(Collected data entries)

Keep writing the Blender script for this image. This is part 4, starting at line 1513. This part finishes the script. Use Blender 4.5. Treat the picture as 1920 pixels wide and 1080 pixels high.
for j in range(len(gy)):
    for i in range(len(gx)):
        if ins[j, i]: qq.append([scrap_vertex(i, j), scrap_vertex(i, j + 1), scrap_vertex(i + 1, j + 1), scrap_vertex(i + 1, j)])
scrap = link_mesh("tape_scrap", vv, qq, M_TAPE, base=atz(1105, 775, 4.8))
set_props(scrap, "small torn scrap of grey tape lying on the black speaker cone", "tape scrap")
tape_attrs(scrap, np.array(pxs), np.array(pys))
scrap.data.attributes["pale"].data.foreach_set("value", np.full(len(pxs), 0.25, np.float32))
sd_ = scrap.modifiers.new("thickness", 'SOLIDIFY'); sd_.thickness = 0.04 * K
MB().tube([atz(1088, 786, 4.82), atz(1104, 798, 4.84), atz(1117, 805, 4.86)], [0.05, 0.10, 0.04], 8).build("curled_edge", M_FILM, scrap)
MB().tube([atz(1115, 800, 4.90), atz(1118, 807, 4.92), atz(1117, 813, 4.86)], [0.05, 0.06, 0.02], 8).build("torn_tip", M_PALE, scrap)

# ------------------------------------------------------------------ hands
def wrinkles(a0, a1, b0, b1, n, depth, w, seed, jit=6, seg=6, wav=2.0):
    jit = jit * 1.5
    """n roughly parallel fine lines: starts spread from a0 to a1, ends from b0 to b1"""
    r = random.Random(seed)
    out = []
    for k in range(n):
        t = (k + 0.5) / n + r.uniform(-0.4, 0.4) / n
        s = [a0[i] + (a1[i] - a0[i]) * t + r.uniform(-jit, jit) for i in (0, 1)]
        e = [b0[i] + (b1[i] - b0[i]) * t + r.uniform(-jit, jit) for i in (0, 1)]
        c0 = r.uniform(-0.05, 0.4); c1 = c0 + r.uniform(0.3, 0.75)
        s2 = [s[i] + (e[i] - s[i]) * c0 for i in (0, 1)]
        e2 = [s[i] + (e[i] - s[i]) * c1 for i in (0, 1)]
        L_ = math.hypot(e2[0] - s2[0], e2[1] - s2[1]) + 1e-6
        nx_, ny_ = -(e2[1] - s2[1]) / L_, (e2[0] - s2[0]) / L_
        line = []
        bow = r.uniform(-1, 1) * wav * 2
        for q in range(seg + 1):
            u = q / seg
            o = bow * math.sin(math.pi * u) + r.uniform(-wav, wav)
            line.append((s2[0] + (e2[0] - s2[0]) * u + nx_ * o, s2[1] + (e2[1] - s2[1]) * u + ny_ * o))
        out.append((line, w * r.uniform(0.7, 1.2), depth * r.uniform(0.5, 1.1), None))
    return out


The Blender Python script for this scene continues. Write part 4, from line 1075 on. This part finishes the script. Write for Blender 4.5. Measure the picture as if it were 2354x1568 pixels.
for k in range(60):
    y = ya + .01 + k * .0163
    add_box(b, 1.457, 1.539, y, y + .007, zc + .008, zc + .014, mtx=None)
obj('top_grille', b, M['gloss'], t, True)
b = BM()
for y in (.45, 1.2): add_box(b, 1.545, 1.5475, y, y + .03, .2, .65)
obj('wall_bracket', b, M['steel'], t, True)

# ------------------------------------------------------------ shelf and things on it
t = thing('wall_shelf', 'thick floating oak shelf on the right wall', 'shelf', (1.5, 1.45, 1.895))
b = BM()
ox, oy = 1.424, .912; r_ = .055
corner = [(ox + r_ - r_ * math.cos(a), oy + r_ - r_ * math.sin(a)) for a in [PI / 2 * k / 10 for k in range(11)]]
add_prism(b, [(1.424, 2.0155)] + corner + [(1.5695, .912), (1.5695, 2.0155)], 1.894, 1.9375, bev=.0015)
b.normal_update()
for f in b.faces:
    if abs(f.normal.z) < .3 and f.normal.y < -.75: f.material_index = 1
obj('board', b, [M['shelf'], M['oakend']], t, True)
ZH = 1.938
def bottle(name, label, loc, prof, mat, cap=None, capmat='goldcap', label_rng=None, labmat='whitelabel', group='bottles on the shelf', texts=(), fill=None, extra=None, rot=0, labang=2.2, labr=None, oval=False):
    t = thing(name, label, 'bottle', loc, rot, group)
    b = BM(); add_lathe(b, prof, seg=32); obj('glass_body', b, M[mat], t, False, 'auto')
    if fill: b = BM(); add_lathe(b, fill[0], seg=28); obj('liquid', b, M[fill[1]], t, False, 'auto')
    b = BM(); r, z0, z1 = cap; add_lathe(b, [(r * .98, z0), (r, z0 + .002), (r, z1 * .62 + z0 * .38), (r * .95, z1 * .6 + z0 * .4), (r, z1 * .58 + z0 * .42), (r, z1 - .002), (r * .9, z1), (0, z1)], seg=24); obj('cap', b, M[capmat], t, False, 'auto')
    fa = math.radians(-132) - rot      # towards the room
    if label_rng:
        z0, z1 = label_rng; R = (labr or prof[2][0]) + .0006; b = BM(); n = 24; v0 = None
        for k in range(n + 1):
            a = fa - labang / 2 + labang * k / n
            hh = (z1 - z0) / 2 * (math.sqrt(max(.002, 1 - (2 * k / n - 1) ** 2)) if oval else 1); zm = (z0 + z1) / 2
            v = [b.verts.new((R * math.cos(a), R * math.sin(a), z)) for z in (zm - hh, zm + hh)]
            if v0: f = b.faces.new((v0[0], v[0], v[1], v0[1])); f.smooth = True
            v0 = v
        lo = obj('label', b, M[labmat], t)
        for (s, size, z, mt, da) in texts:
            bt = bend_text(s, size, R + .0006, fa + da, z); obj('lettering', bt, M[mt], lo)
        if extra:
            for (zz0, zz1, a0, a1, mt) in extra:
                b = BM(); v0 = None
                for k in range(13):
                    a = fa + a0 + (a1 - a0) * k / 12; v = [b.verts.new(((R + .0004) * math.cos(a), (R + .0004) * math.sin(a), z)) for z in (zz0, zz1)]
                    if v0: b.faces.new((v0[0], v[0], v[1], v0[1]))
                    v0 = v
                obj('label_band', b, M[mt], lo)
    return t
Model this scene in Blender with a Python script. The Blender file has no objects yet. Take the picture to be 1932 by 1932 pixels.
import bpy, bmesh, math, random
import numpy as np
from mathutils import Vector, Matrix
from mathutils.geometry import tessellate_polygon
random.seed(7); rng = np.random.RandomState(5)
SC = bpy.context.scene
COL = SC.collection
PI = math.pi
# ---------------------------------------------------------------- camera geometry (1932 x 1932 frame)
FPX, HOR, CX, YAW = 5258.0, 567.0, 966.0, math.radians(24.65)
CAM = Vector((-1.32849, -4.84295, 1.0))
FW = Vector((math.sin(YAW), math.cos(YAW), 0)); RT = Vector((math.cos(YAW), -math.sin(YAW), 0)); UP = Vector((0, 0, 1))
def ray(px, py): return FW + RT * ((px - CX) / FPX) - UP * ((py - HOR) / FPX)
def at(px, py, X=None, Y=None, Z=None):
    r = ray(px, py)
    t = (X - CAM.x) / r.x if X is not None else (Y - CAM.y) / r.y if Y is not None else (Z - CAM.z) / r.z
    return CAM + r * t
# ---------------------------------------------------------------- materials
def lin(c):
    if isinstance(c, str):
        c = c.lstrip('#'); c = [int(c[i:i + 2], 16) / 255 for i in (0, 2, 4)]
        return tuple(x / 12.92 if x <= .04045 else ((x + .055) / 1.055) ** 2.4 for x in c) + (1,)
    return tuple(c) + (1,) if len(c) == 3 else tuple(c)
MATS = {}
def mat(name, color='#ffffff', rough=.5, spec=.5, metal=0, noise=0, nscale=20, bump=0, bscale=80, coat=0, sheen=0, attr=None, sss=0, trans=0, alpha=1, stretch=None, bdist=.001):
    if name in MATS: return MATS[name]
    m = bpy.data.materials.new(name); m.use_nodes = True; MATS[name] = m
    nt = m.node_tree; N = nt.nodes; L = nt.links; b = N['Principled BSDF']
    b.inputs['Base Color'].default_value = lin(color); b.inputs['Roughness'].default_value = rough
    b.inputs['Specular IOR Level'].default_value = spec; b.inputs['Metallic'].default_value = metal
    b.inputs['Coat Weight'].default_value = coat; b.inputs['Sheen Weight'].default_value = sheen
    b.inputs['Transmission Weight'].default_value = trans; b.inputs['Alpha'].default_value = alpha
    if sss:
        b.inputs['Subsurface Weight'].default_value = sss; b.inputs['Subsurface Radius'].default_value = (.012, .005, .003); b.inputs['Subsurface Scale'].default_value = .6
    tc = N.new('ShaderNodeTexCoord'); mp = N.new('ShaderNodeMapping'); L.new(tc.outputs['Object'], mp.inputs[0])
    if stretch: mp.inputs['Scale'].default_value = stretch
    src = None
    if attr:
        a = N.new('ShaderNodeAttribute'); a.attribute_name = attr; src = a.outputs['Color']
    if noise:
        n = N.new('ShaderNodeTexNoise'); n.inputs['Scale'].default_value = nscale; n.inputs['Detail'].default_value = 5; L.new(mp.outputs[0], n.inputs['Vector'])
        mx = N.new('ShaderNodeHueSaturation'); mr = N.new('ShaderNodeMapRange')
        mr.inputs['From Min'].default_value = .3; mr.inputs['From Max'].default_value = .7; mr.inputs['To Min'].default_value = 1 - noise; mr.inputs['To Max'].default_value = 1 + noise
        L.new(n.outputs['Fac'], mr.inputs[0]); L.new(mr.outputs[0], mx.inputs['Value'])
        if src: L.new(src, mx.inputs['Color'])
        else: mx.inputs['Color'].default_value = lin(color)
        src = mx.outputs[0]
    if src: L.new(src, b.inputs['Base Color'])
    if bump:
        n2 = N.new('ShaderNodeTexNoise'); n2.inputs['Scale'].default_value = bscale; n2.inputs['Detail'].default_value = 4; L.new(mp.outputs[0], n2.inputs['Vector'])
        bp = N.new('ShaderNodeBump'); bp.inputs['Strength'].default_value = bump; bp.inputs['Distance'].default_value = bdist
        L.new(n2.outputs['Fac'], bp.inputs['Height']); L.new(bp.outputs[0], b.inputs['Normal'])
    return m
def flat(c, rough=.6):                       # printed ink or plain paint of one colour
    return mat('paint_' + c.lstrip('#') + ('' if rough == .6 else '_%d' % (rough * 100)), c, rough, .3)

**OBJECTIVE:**
Write out, from the lines above, only those from the line with "The Blender Python" to the line with "obj('wall_bracket', b, M['steel'], t, True)", exactly as given, including the first and the last.

**TASK SOLUTION:**
The Blender Python script for this scene continues. Write part 4, from line 1075 on. This part finishes the script. Write for Blender 4.5. Measure the picture as if it were 2354x1568 pixels.
for k in range(60):
    y = ya + .01 + k * .0163
    add_box(b, 1.457, 1.539, y, y + .007, zc + .008, zc + .014, mtx=None)
obj('top_grille', b, M['gloss'], t, True)
b = BM()
for y in (.45, 1.2): add_box(b, 1.545, 1.5475, y, y + .03, .2, .65)
obj('wall_bracket', b, M['steel'], t, True)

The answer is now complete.